In order to get to Nicaragua, we had to pass through Honduras. This means we went through 2 borders: El Salvador-Honduras and Honduras-Nicaragua. Now, my Lonely Planet says that there is an agreement between those 3 countries and Guatemala to allow tourists to pay one ¨tourist card¨ fee for all 4 countries, and receive only one passport stamp... but that border guards will often ¨forget¨ about this new law and charge people anyway. So when our bus asked us for $13 to enter Nicaragua (which is $11 more than the land migration fee we were supposed to pay), I started to get a little rage. I tried to explain this to our bus attendant in pretty mediocre Spanish, and she told me there was no such agreement and she would take me to the immigration people so they could explain it to me.

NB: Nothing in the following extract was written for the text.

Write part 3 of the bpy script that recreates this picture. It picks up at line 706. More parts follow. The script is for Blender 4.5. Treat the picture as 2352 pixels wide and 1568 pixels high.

Well, the explanation was ¨$12¨(the guy was pretty snippy, actually). He said my book was bad and there was no agreement (folks, FYI, this book was published October 2010). He told me this after he dug my passport out of the pile to identify me. Awkward.
And I'm still not exactly sure what that extra dollar was for, except that our bus probably kept it.
I talked a bit to a guy on the bus who was born in Nicaragua and is living in the States; he said he always has to pay the extra tourists fees for every country. Not only that, he had to pay about $200 for the girl he was travelling with to leave Guatemala... I'm not sure why. This place is ridiculous.
On the bus we ran into one of the girls we'd met in Xela (from our sister Spanish school), who was on the way to Granada with her mother. We split a very expensive taxi to Granada (another hour away) and finally arrived at our hostel, which has a pool and free internet. These are good things. Especially since even at 11pm I was sweating in the heat. I am constantly glistening. It's not very pretty.
We went out this morning for a massive breakfast and we plan on taking a well-earned relaxing day.